Asus itself is not betting on Windows for tablet success; after all, three of the four products unveiled yesterday run Android. Despite what was apparently a poor CES press conference these may work out OK, though the prices look on the high side.

There will be many more tablets announced at CES, most of them running Android. Android “Honeycomb”, which is also Android 3.0 if Asus CEO Johnny Shih had his terminology right, is the first version created with tablet support in mind.

But why the tablet rush? The answer is obvious: it is because Apple has re-invented the category with the iPad. Since the iPad has succeeded where the Tablet PC failed, as a mass-market device, intuitively you would expect vendors to study what is right about it and to copy that, rather than repeating past mistakes. I think that includes long battery life and a touch-centric user interface; keyboard or stylus is OK as an optional extra but no more than that.

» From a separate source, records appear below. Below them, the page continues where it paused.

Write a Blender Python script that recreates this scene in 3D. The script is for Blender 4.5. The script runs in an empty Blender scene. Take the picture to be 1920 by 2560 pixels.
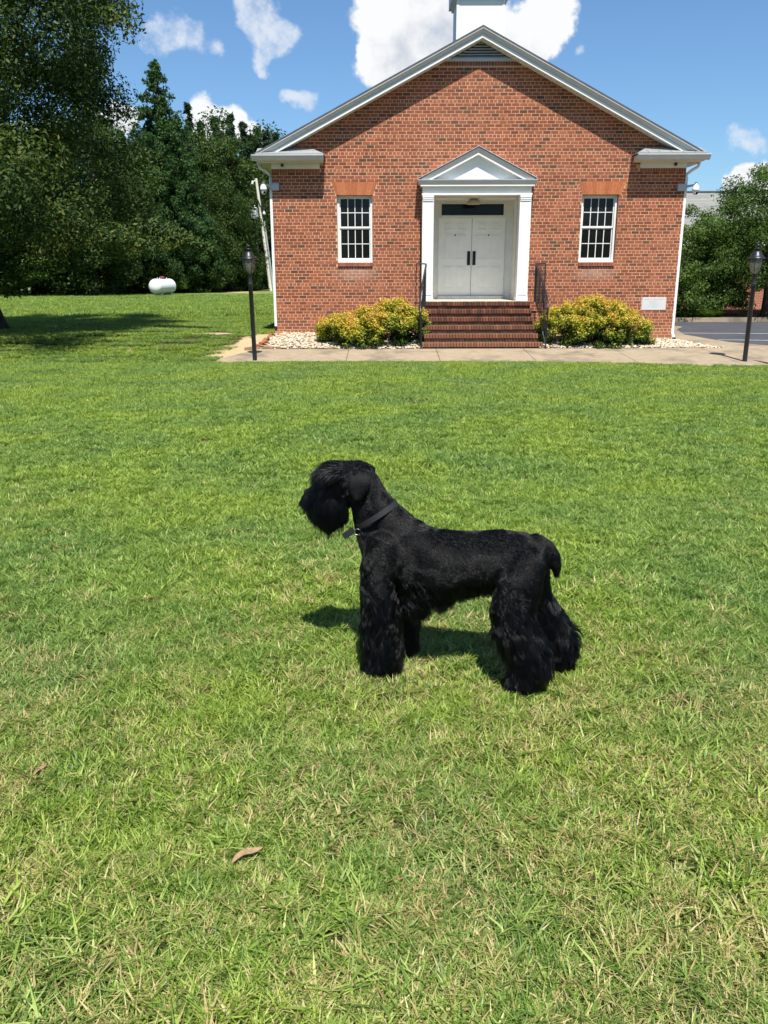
import bpy, bmesh, math, random
import numpy as np
from mathutils import Vector, Matrix, kdtree

R = math.radians
rng = np.random.default_rng(7)
random.seed(7)
scene = bpy.context.scene
COL = scene.collection

# ------------------------------------------------------------------ camera
PITCH, ROLL, CAMZ, FPX = R(16.2), R(0.15), 1.55, 2071.0
fw = Vector((0, math.cos(PITCH), -math.sin(PITCH)))
r0 = Vector((1, 0, 0)); u0 = r0.cross(fw)
rt = math.cos(ROLL) * r0 - math.sin(ROLL) * u0
up = math.sin(ROLL) * r0 + math.cos(ROLL) * u0
cd = bpy.data.cameras.new('camera'); cam = bpy.data.objects.new('camera', cd); COL.objects.link(cam)
cam.matrix_world = Matrix((
    (rt.x, up.x, -fw.x, 0), (rt.y, up.y, -fw.y, 0), (rt.z, up.z, -fw.z, CAMZ), (0, 0, 0, 1)))
cd.sensor_fit = 'VERTICAL'; cd.sensor_height = 36.0; cd.sensor_width = 27.0
cd.lens = 36.0 * FPX / 2560.0
cd.clip_start = 0.05; cd.clip_end = 3000
scene.camera = cam

# ------------------------------------------------------------------ sun and sky
SUN_EL, SUN_AZ = R(60.5), R(7.0)          # behind the camera, slightly to its right
to_sun = Vector((math.sin(SUN_AZ) * math.cos(SUN_EL), -math.cos(SUN_AZ) * math.cos(SUN_EL), math.sin(SUN_EL)))
sd = bpy.data.lights.new('sun', 'SUN'); sd.energy = 5.0; sd.angle = R(0.55); sd.color = (1.0, 0.955, 0.88)
sun = bpy.data.objects.new('sun', sd); COL.objects.link(sun)
sun.rotation_euler = to_sun.to_track_quat('Z', 'Y').to_euler()
scene.view_settings.view_transform = 'Standard'; scene.view_settings.look = 'None'
scene.view_settings.exposure = 0.55; scene.view_settings.gamma = 1.0
scene.view_settings.use_curve_mapping = False
scene.cycles.max_bounces = 8; scene.cycles.transparent_max_bounces = 8
scene.cycles.sample_clamp_indirect = 6.0
try: scene.cycles.use_denoising = True
except Exception: pass

SKY_STRENGTH = 0.068
world = bpy.data.worlds.new('World'); scene.world = world; world.use_nodes = True


class NT:
    """small helper to write node trees"""
    def __init__(s, tree):
        s.t = tree; s.n = tree.nodes; s.l = tree.links
        s.n.clear()
    def node(s, typ, ins=None, **kw):
        nd = s.n.new(typ)
        for k, v in kw.items(): setattr(nd, k, v)
        for k, v in (ins or {}).items():
            sock = nd.inputs[k]
            if hasattr(v, 'is_linked') or isinstance(v, bpy.types.NodeSocket): s.l.new(v, sock)
            else: sock.default_value = v
        return nd
    def math(s, op, a, b=0.0, c=0.0, clamp=False):
        nd = s.node('ShaderNodeMath', operation=op, use_clamp=clamp)
        for i, v in enumerate((a, b, c)):
            if isinstance(v, bpy.types.NodeSocket): s.l.new(v, nd.inputs[i])
            else: nd.inputs[i].default_value = v
        return nd.outputs[0]
    def noise(s, vec, scale, detail=3.0, rough=0.55, dist=0.0, dim='3D'):
        nd = s.node('ShaderNodeTexNoise', {'Scale': scale, 'Detail': detail, 'Roughness': rough, 'Distortion': dist}, noise_dimensions=dim)
        if vec is not None: s.l.new(vec, nd.inputs['Vector'])
        return nd.outputs[0]
    def ramp(s, fac, stops, interp='LINEAR'):
        nd = s.node('ShaderNodeValToRGB')
        cr = nd.color_ramp; cr.interpolation = interp
        while len(cr.elements) < len(stops): cr.elements.new(0.5)
        for e, (p, c) in zip(cr.elements, stops):
            e.position = p; e.color = (c[0], c[1], c[2], 1) if not isinstance(c, (int, float)) else (c, c, c, 1)
        s.l.new(fac, nd.inputs[0])
        return nd.outputs[0]
    def mix(s, fac, a, b, blend='MIX'):
        nd = s.node('ShaderNodeMix', data_type='RGBA', blend_type=blend)
        for i, v in ((0, fac), (6, a), (7, b)):
            if isinstance(v, bpy.types.NodeSocket): s.l.new(v, nd.inputs[i])
            elif i == 0: nd.inputs[0].default_value = v
            else: nd.inputs[i].default_value = (v[0], v[1], v[2], 1)
        return nd.outputs[2]
    def maprange(s, v, a, b, c=0.0, d=1.0, typ='LINEAR'):
        nd = s.node('ShaderNodeMapRange', {'From Min': a, 'From Max': b, 'To Min': c, 'To Max': d}, interpolation_type=typ)
        s.l.new(v, nd.inputs[0])
        return nd.outputs[0]


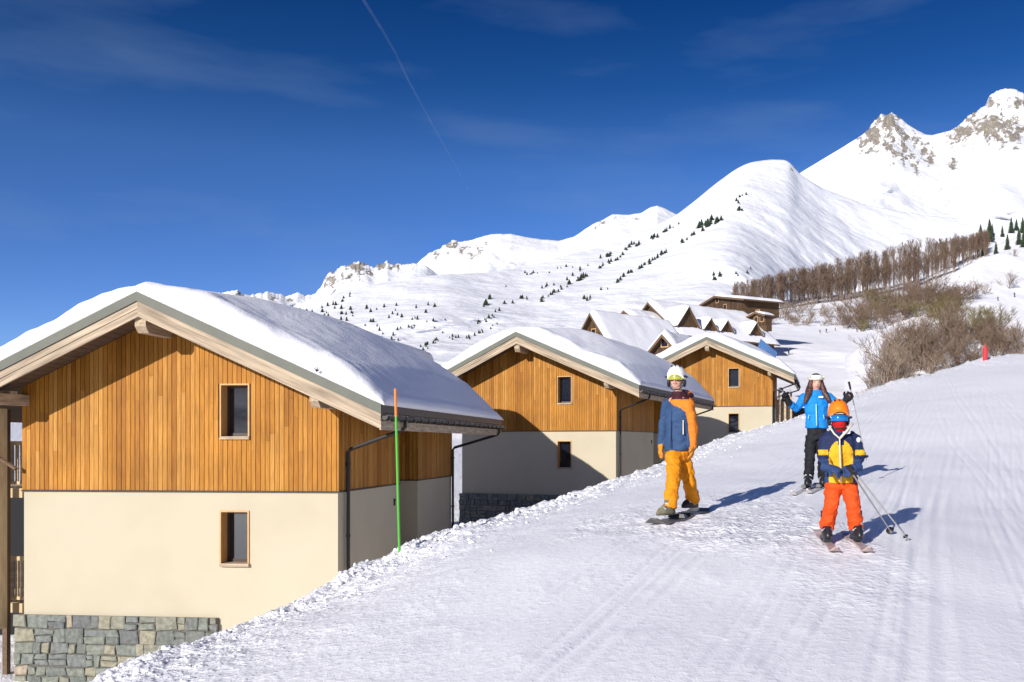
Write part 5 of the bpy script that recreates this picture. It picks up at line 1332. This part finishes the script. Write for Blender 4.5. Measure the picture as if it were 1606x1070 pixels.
for i, o_ in enumerate(allf): fl += [tuple(k+o_ for k in f) for f in ico[0][1]]
me.from_pydata(np.vstack(allv).tolist(), [], fl); me.materials.append(M['rsnow']); me.polygons.foreach_set('use_smooth', [True]*len(me.polygons))
o = bpy.data.objects.new('snow_clods', me); COL.objects.link(o); tag(o, 'loose white clods of ploughed snow along the piste edge', 'snow clods', None, 'stuff')

# ---------------------------------------------------------------- vapour trail
m = bpy.data.materials.new('vapour'); m.use_nodes = True; n, l = nt(m)
for x in list(n): n.remove(x)
out = n.new('ShaderNodeOutputMaterial'); tr = n.new('ShaderNodeBsdfTransparent'); df = n.new('ShaderNodeBsdfDiffuse'); df.inputs[0].default_value = (.8,.85,.9,1)
tl = n.new('ShaderNodeBsdfTranslucent'); tl.inputs[0].default_value = (.8,.85,.9,1); ad = n.new('ShaderNodeMixShader'); l.new(df.outputs[0], ad.inputs[1]); l.new(tl.outputs[0], ad.inputs[2])
lw = n.new('ShaderNodeLayerWeight'); lw.inputs[0].default_value = .5; mxs = n.new('ShaderNodeMixShader')
inv = math_node(n, l, 'SUBTRACT', 1.0, lw.outputs['Facing']); pw = math_node(n, l, 'POWER', inv, 2.0)
tcx = n.new('ShaderNodeTexCoord'); nzx = n.new('ShaderNodeTexNoise'); nzx.inputs['Scale'].default_value = .004; l.new(tcx.outputs['Object'], nzx.inputs['Vector'])
al = math_node(n, l, 'MULTIPLY', pw, math_node(n, l, 'MULTIPLY_ADD', nzx.outputs['Fac'], .45, -.02))
l.new(al, mxs.inputs[0]); l.new(tr.outputs[0], mxs.inputs[1]); l.new(ad.outputs[0], mxs.inputs[2]); l.new(mxs.outputs[0], out.inputs[0])
pts = [P(x, y, 9000+i*900) for i, (x, y) in enumerate(((545,-60),(570,0),(600,48),(620,83),(640,125),(664,170),(684,206),(703,240),(720,270),(734,298)))]
o = MB().tube(pts, [26,25,23,21,20,18,17,15,13,9], 16).build('vapour_trail', m, None, True); tag(o, 'thin faint white aircraft trail slanting down the blue sky', 'vapour trail')

# a twig stuck in the snow on the nearest roof
rgt = random.Random(8); mb = MB(); tp_ = P(497, 583, 19.52)
for a_ in (-.7, -.2, .3, .9): limb(mb, Vector((0,0,0)), Vector((a_, -.1, 1)), .11, .008, 0, rgt, .6, .1, 4, .004)
t_ = mb.build('fir_twig', M['black']); t_.location = tp_; tag(t_, 'small dark twig sticking out of the snow on the nearest roof edge', 'twig')
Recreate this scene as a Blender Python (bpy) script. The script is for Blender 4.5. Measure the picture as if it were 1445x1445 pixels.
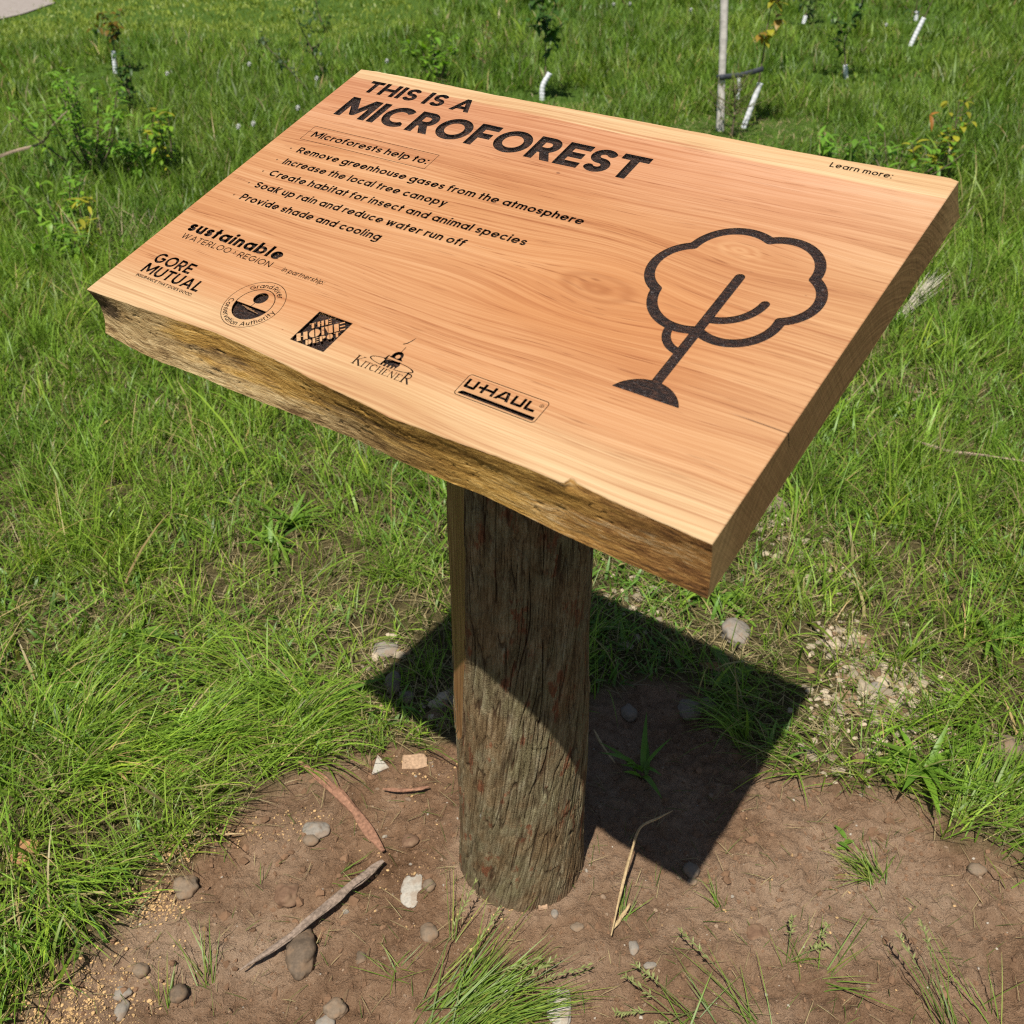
import bpy, math, random
import numpy as np
from mathutils import Matrix, Vector, geometry

for _o in list(bpy.data.objects):
    bpy.data.objects.remove(_o)
SC = bpy.context.scene
COL = SC.collection
rng = np.random.default_rng(7)
random.seed(7)
R = math.radians

# ------------------------------------------------------------------ camera
CAM_H = 1.7611
CR = np.array([[0.99994778, 0.01021976, 0.0],
               [-0.00574533, 0.56214900, -0.82701602],
               [-0.00845190, 0.82697283, 0.56217836]])
cam_d = bpy.data.cameras.new('camera')
cam = bpy.data.objects.new('camera', cam_d)
COL.objects.link(cam)
cam.matrix_world = Matrix([list(CR[0]) + [0], list(CR[1]) + [0], list(CR[2]) + [CAM_H], [0, 0, 0, 1]])
cam_d.sensor_width = 36
cam_d.sensor_fit = 'HORIZONTAL'
cam_d.lens = 36 * 1430 / 1445
cam_d.clip_start = 0.05
cam_d.clip_end = 2000
cam_d.dof.use_dof = True
cam_d.dof.focus_distance = 1.5
cam_d.dof.aperture_fstop = 8.5
SC.camera = cam

# ------------------------------------------------------------------ light
SUN = Vector((-0.1475, -0.4615, 1.0)).normalized()
W = bpy.data.worlds.new('World')
SC.world = W
W.use_nodes = True
wn = W.node_tree
wn.nodes.clear()
sky = wn.nodes.new('ShaderNodeTexSky')
sky.sky_type = 'NISHITA'
sky.sun_disc = False
sky.sun_elevation = math.asin(SUN.z)
sky.sun_rotation = math.atan2(SUN.x, SUN.y)
bg = wn.nodes.new('ShaderNodeBackground')
bg.inputs['Strength'].default_value = 0.05
wo = wn.nodes.new('ShaderNodeOutputWorld')
wn.links.new(sky.outputs[0], bg.inputs['Color'])
wn.links.new(bg.outputs[0], wo.inputs['Surface'])
sun_d = bpy.data.lights.new('sun', 'SUN')
sun_d.energy = 5.0
sun_d.angle = R(0.53)
sun_d.color = (1.0, 0.95, 0.87)
sun = bpy.data.objects.new('sun', sun_d)
COL.objects.link(sun)
sun.location = (-3, -9, 20)
sun.rotation_euler = SUN.to_track_quat('Z', 'Y').to_euler()
SC.view_settings.view_transform = 'Standard'
SC.view_settings.look = 'None'
SC.view_settings.exposure = 0.35
SC.view_settings.gamma = 1.0
SC.render.engine = 'CYCLES'
SC.cycles.max_bounces = 8
SC.cycles.use_denoising = False
SC.cycles.filter_width = 1.15
SC.cycles.sample_clamp_indirect = 4.0
SC.cycles.use_adaptive_sampling = False

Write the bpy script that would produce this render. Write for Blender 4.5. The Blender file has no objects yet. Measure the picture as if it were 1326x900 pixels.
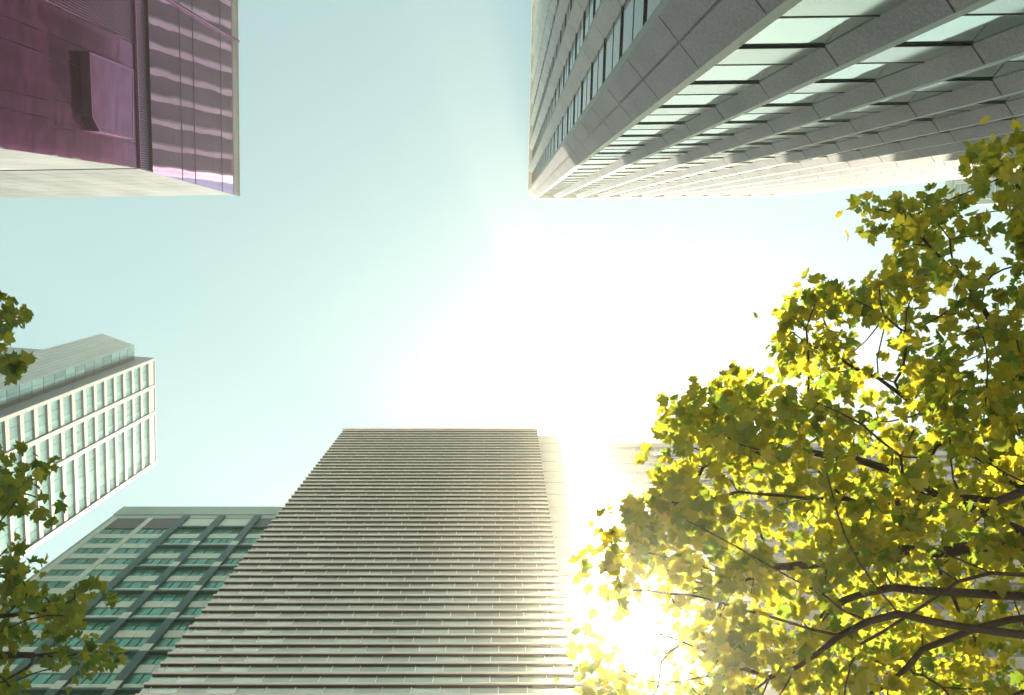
import bpy, math, random
import numpy as np

R = math.radians
sc = bpy.context.scene
col = sc.collection
EYE = 1.6                      # camera height; heights below are measured from the eye

# ------------------------------------------------------------------ camera
FPX, VX, VY = 900.0, 655.0, 287.0          # focal length and zenith of the photograph, in pixels
TH = math.atan(163.0 / FPX)
S_, C_ = math.sin(TH), math.cos(TH)
cam = bpy.data.cameras.new("camera")
cam.sensor_width = 36.0
cam.sensor_fit = 'HORIZONTAL'
cam.lens = FPX / 1326.0 * 36.0
cam.shift_x = 8.0 / 1326.0
cam.clip_start = 0.05
cam.clip_end = 3000
camo = bpy.data.objects.new("camera", cam)
col.objects.link(camo)
camo.location = (0, 0, EYE)
camo.rotation_euler = (R(180) - TH, 0, 0)
sc.camera = camo

TS = 1.3                      # size of the trees
def at(px, py, h):
    """the point on the sight line of a photo pixel, h metres above the eye"""
    u, v = px - VX, py - 450.0
    den = FPX * C_ - v * S_
    return np.array((u / den * h, (FPX * S_ + v * C_) / den * h, h))

def seen(p):
    """pixel of a point (for choosing which repeats show largest)"""
    x, y, z = p
    f = y * S_ + z * C_
    if f <= 0.01: return None
    return VX + FPX * x / f, 450 + FPX * (y * C_ - z * S_) / f

# ------------------------------------------------------------------ sky and sun
SUN = at(822, 826, 1.0)
SUN = SUN / np.linalg.norm(SUN)
elev = math.asin(SUN[2]); rot = math.atan2(SUN[0], SUN[1])
world = bpy.data.worlds.new("World"); sc.world = world
world.use_nodes = True
nt = world.node_tree
bg = nt.nodes['Background']
sky = nt.nodes.new('ShaderNodeTexSky')
sky.sky_type = 'NISHITA'; sky.sun_disc = False
sky.sun_elevation = elev; sky.sun_rotation = rot
sky.air_density = 1.0; sky.dust_density = 0.3; sky.ozone_density = 1.0
tint = nt.nodes.new('ShaderNodeMix'); tint.data_type = 'RGBA'; tint.blend_type = 'MULTIPLY'
tint.inputs[0].default_value = 1.0
tint.inputs[7].default_value = (1.17, 1.085, 0.605, 1)
nt.links.new(sky.outputs[0], tint.inputs[6])
nt.links.new(tint.outputs[2], bg.inputs[0])
bg.inputs[1].default_value = 0.105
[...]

Equalling Apple’s design excellence and closed-but-seamless ecosystem is not possible for most manufacturers, but thanks to Android they can come up with devices that are better in other aspects: cheaper, more powerful, or with added features such as USB ports and Adobe Flash support.

It is reasonable to expect that at least a few of the CES tablets will succeed as not-quite iPads that hit the mark, just as Smartphones like the HTC Desire and Motorola Droid series have done with respect to the iPhone.

Microsoft? Ballmer’s main advantage is that expectations are low. Even if he exceeds those expectations, the abundance of Android tablets at CES shows how badly the company misjudged and mishandled the mobile market.

The implication for developers is that if you want app ubiquity, you have to develop for Android and iOS.

Microsoft could help itself and its developers by delivering a cross-platform runtime for the .NET Framework that would run on Android. I doubt Silverlight for Android would be technically difficult for Microsoft; but sadly after PDC it looks unlikely.